16. April 2008 Italian, Midtown 0

402 West 43rd Street off Ninth Avenue
about $190 for two, with drinks, with tip
♥ ♥

I remember my first time in Esca as if it happened just last week. The $700 bill was split in four, my purse let out a small cry and I hoped that the next time my friends from Ireland visit, I would be able to afford dinner without wincing at the price. Several checks from other restaurants have since surpassed that moment so I knew it was time to go back to Esca. I was with the Dr. and I was armed with a more sophisticated palate for Italian cuisine and seafood.

So why did I think everything we ate was too salty?

We were tempted by the crudo tasting. For $30 each, we could have had six appetizers served in two flights but we wanted to save our appetites for the beautifully described pasta dishes. We started with half a dozen of the oysters and the geo duck ceviche. I’ve never had geo duck but I’ve always wanted to buy it from Chinatown just for laughs.
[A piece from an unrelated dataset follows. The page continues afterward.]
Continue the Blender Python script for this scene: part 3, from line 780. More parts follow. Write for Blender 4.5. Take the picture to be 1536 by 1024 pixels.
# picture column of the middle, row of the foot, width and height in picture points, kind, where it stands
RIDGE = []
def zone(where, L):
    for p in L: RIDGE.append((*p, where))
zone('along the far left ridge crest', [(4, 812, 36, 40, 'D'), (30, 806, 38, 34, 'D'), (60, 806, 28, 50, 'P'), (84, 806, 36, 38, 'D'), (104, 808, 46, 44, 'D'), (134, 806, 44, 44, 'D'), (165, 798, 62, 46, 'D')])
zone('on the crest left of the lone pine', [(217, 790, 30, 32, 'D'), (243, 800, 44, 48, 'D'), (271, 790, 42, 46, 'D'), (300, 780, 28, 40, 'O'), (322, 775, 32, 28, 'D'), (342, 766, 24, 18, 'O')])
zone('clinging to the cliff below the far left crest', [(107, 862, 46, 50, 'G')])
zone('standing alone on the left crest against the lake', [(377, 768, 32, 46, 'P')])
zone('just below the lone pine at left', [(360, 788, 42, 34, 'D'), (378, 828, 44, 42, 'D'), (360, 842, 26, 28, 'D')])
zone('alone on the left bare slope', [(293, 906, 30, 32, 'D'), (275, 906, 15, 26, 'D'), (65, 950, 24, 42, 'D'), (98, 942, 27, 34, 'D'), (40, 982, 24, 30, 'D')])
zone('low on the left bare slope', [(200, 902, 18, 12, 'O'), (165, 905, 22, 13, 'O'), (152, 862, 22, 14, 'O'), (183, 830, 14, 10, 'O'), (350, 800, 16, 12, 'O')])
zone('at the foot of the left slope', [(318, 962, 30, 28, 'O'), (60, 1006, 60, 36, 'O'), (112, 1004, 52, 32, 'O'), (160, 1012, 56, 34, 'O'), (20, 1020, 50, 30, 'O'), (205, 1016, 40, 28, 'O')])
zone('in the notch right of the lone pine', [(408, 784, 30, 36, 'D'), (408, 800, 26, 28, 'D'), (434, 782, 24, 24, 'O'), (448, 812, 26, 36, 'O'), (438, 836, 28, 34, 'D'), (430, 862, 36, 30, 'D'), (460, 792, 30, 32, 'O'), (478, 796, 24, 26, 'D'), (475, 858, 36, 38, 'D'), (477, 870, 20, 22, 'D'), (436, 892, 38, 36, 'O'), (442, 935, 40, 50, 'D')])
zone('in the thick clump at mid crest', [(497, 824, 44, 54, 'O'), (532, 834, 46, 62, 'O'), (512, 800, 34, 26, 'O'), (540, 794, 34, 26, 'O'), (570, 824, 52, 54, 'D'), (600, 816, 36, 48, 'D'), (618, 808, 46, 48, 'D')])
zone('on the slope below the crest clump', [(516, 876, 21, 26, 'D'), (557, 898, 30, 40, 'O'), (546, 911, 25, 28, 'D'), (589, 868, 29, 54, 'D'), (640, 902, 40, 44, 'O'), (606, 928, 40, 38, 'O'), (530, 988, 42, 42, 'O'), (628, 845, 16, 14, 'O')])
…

The texture reminded me of abalone–tender and a little tough, but wait…I’ve had better ceviche than this before. Where was the chili and lime essence? My tongue was desperate for that spike. The oysters from Oregon were perfectly briny and all I wanted from the ceviche was more ocean taste to compliment and prepare me for the rest of our meal.

We had a very rich pasta course coming up so we decided to order two vegetable plates. The white asparagus was breaded and slathered with a thick sauce. I destroyed the brown crust–I wanted more asparagus than a fried casing. The insalata di porcini would have been my kind of salad if only it wasn’t overwhelmed with the cheese. I loved the beefiness of the porcini mushrooms and I was all over the mache, or lamb’s lettuce. I didn’t think the dish needed anything else; the cheese got in the way of the salad’s simplicity.

We were getting disheartened and knew that we only had one more dish to lift our spirits. The guitar spaghetti with sea urchin and crabmeat was to rescue the night! Alas, what we hoped for was a more Japanese treatment of the uni–bright and yet subtle–but what we got was an overpowering taste of cream and salt. I wish they left the uni alone to do its job with the crabmeat. It was supposed to be a rich and graceful dish, not loud and overbearing.

After two rhubarb bellinis and a panna cotta, we finished our meal and stepped out into the pouring rain. On our way home in the cab, we both wished Esca turned everything down a notch just like the faint tartiness in my drink and the delicate sweetness of my dessert.